(John Murphy, Bernard Cuffling &  Lois Anderson
Lois Anderson as Kate

Bard on the Beach

Dates and Venue 31 May - 22 September 2012, Tues - Sat 8pm, Sun 1pm & 7pm | BMO Mainstage, Vanier Park

Reviewer Melanie Ewan

As darkened skies and evening’s breath bore down upon Vancouver, a host of bundled spectators turned their eyes to the stage of Bard. It was the opening night of Taming of the Shrew, kicking off the 23rd season of Bard on the Beach, and the grand tent was filled with excitement.

While the traditional introduction to this play was left out, the performance nonetheless drew the audience in with ease, inviting our attention to a funeral procession and a mourning widow, whose continual turns of fate served as an amusing subplot throughout the performance.

We soon meet the bulk of our cast, as suitors fill the stage in supplication for fair Bianca’s hand, and the shrew , “Katherine the Cursed,” makes evident her disgust with foolish men.

The premise of this play is oft repeated in these first scenes, preparing the audience for what lies ahead. We learn that Katherine (Kate) is a perceived shrew - a wretched and unwomanly character - whose lovely and adored little sister cannot be wed until the elder has been matched up. Lois Anderson (Kate) does a spectacular job of characterizing a completely horrid woman, a “fiend of Hell” as described by the decrepit suitor Gremio portrayed by Shawn Macdonald.

Yet her lines and body language tell a deeper story too– one that hints she is merely misunderstood – a woman caught in a man’s world, fearing her soul’s demise at the hand of an uncaring husband, unknowing how to react to this fear in a rational way.

Enter Petruchio (John Murphy), the very man to tame this shrew. This man, whom today appears cruel and unusual, plays a part that was unusually mild for his day. He opts to force the hand of Kate and deprives her of food and sleep in matrimony until she is broken.

“To kill a wife with kindness,” is his game, yet over time Kate catches on, seeing that there is a method to his madness and a way in which to act wherein they can be partners in marriage and peaceful in hearth. Anderson and Murphy are electric together, breathing life and exemplary comedic timing in to every scene that they are in. Their battles of wit and physical prowess (especially in their first meeting) are a delight to take in.

While the taming of Kate continues, the suitors of Bianca (Dawn Petten) wage their own war of hilarity. The young and enigmatic Lucentio (Anton Lipovetsky) becomes utterly infatuated by his love – “I burn, I pine, I perish!” - while Gremio continues to grumble and Hortensio (Kevin Kruchkywich), attempts to sing his way in to his lady’s arms.

Shakespeare’s much-visited theme of disguise plays a large part in this play, as the two younger suitors make themselves up to be tutors in order to win the affection of Bianca. Kruchkywich in particular shines in this role, as he changes his voice and mannerisms between characters (though the disguise itself is laughably feeble).

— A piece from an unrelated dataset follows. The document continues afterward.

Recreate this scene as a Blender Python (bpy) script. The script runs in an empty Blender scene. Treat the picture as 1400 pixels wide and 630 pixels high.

Not to be missed is Kyle Rideout and Kayvon Kelly, who are cast as the servants Tranio and Grumio respectively. Kelly in particular is found in numerous scenes enacting everything from being pummeled and scolded to cajoling in long underwear and singing a beautiful ballad.

While the main cast was wonderful, there is something to be said for those in charge of set changes. In the spirit of Bard on the Beach, every moment of the performance was entertaining, even those moments of traditional downtime. A pastoral setting prevailed, as props were moved about and paintings changed as subplots unraveled within the townsfolk and domestics lives.

The music merits praise. It did not detract, but rather added to the environment, providing an appropriate ambience to the unfolding events.

This early comedy of Shakespeare is of course a classic. It is a lighthearted and witty satire of his time that could be accepted by the masses and yet, it subtly challenged the framework in which they lived. When understood in this light, it is a story full of lessons that are relevant to this day. Bard on the Beach’s performance of this timeless tale is both true to its origins and understandable to today’s audiences. It combines clever use of space with exceptional Shakespearean acting to create a lively and engaging theatrical presentation for its audience.

The cast bowed down to a standing ovation and as the audience shuffled out into the evening air, I heard whispered remarks filled with praise. Opening night was well received, and for my part, very much enjoyed.